Exactly as written, quote every line that follows, skipping the images.

◆ **DATASET SECTION**
━━━

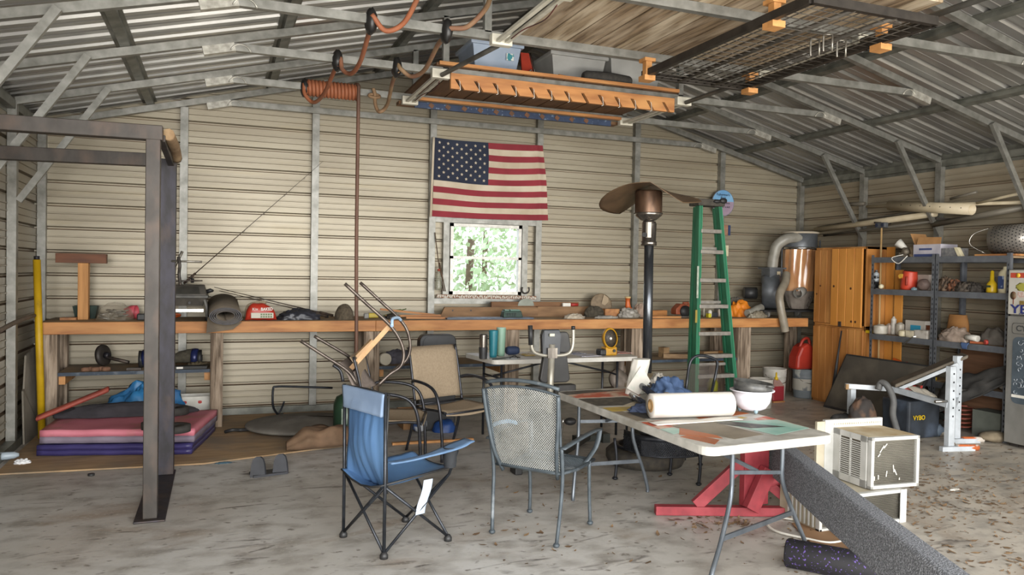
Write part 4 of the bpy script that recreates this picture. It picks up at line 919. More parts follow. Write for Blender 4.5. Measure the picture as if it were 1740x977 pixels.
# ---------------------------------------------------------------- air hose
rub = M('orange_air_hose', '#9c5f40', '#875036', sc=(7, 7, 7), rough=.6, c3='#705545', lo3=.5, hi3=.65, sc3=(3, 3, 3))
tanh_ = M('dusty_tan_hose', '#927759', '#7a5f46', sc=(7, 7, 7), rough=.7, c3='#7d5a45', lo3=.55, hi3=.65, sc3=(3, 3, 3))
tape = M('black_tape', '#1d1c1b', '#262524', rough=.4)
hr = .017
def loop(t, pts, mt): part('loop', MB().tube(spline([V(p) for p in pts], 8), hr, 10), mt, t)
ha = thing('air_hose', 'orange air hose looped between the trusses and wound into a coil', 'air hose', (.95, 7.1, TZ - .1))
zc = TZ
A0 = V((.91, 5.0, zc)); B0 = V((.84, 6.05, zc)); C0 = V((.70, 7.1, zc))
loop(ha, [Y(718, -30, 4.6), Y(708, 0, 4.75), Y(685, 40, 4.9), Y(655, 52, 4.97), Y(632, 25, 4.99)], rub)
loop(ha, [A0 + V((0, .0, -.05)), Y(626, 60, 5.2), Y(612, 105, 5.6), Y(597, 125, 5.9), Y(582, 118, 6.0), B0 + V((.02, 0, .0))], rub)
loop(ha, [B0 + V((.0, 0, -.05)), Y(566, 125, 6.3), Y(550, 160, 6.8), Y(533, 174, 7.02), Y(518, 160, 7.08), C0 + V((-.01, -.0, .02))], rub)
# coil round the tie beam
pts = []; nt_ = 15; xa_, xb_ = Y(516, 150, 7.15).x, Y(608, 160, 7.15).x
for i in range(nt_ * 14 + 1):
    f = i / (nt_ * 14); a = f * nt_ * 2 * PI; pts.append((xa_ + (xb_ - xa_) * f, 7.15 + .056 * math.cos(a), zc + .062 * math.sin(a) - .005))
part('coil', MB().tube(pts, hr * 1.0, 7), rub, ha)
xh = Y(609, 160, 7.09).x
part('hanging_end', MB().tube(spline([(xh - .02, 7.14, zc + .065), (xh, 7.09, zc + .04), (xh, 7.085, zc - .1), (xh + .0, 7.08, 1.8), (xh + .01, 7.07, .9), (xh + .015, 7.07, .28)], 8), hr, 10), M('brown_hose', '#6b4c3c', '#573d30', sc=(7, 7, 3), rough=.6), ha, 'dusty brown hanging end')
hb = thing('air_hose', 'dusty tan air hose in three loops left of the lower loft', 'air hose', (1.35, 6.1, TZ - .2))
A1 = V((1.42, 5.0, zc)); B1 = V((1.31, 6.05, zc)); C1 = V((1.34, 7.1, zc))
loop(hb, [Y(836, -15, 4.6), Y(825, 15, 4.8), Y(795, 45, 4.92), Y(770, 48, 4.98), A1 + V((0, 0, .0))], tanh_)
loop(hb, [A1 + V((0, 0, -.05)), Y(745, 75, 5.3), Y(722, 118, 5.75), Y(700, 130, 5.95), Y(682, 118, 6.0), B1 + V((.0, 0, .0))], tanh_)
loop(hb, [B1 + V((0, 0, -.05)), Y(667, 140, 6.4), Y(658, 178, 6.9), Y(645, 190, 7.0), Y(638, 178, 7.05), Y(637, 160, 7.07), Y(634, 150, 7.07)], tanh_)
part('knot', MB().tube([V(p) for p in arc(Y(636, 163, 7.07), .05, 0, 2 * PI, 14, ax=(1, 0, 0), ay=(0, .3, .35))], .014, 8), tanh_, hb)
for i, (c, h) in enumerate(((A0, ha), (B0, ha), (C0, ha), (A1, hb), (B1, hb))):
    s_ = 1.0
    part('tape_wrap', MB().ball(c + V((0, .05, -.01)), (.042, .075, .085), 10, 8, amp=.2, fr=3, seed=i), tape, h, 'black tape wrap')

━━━

◆ **RESULT OF THE TASK**
Write part 4 of the bpy script that recreates this picture. It picks up at line 919. More parts follow. Write for Blender 4.5. Measure the picture as if it were 1740x977 pixels.
# ---------------------------------------------------------------- air hose
rub = M('orange_air_hose', '#9c5f40', '#875036', sc=(7, 7, 7), rough=.6, c3='#705545', lo3=.5, hi3=.65, sc3=(3, 3, 3))
tanh_ = M('dusty_tan_hose', '#927759', '#7a5f46', sc=(7, 7, 7), rough=.7, c3='#7d5a45', lo3=.55, hi3=.65, sc3=(3, 3, 3))
tape = M('black_tape', '#1d1c1b', '#262524', rough=.4)
hr = .017
def loop(t, pts, mt): part('loop', MB().tube(spline([V(p) for p in pts], 8), hr, 10), mt, t)
ha = thing('air_hose', 'orange air hose looped between the trusses and wound into a coil', 'air hose', (.95, 7.1, TZ - .1))
zc = TZ
A0 = V((.91, 5.0, zc)); B0 = V((.84, 6.05, zc)); C0 = V((.70, 7.1, zc))
loop(ha, [Y(718, -30, 4.6), Y(708, 0, 4.75), Y(685, 40, 4.9), Y(655, 52, 4.97), Y(632, 25, 4.99)], rub)
loop(ha, [A0 + V((0, .0, -.05)), Y(626, 60, 5.2), Y(612, 105, 5.6), Y(597, 125, 5.9), Y(582, 118, 6.0), B0 + V((.02, 0, .0))], rub)
loop(ha, [B0 + V((.0, 0, -.05)), Y(566, 125, 6.3), Y(550, 160, 6.8), Y(533, 174, 7.02), Y(518, 160, 7.08), C0 + V((-.01, -.0, .02))], rub)
# coil round the tie beam
pts = []; nt_ = 15; xa_, xb_ = Y(516, 150, 7.15).x, Y(608, 160, 7.15).x
for i in range(nt_ * 14 + 1):
    f = i / (nt_ * 14); a = f * nt_ * 2 * PI; pts.append((xa_ + (xb_ - xa_) * f, 7.15 + .056 * math.cos(a), zc + .062 * math.sin(a) - .005))
part('coil', MB().tube(pts, hr * 1.0, 7), rub, ha)
xh = Y(609, 160, 7.09).x
part('hanging_end', MB().tube(spline([(xh - .02, 7.14, zc + .065), (xh, 7.09, zc + .04), (xh, 7.085, zc - .1), (xh + .0, 7.08, 1.8), (xh + .01, 7.07, .9), (xh + .015, 7.07, .28)], 8), hr, 10), M('brown_hose', '#6b4c3c', '#573d30', sc=(7, 7, 3), rough=.6), ha, 'dusty brown hanging end')
hb = thing('air_hose', 'dusty tan air hose in three loops left of the lower loft', 'air hose', (1.35, 6.1, TZ - .2))
A1 = V((1.42, 5.0, zc)); B1 = V((1.31, 6.05, zc)); C1 = V((1.34, 7.1, zc))
loop(hb, [Y(836, -15, 4.6), Y(825, 15, 4.8), Y(795, 45, 4.92), Y(770, 48, 4.98), A1 + V((0, 0, .0))], tanh_)
loop(hb, [A1 + V((0, 0, -.05)), Y(745, 75, 5.3), Y(722, 118, 5.75), Y(700, 130, 5.95), Y(682, 118, 6.0), B1 + V((.0, 0, .0))], tanh_)
loop(hb, [B1 + V((0, 0, -.05)), Y(667, 140, 6.4), Y(658, 178, 6.9), Y(645, 190, 7.0), Y(638, 178, 7.05), Y(637, 160, 7.07), Y(634, 150, 7.07)], tanh_)
part('knot', MB().tube([V(p) for p in arc(Y(636, 163, 7.07), .05, 0, 2 * PI, 14, ax=(1, 0, 0), ay=(0, .3, .35))], .014, 8), tanh_, hb)
for i, (c, h) in enumerate(((A0, ha), (B0, ha), (C0, ha), (A1, hb), (B1, hb))):
    s_ = 1.0
    part('tape_wrap', MB().ball(c + V((0, .05, -.01)), (.042, .075, .085), 10, 8, amp=.2, fr=3, seed=i), tape, h, 'black tape wrap')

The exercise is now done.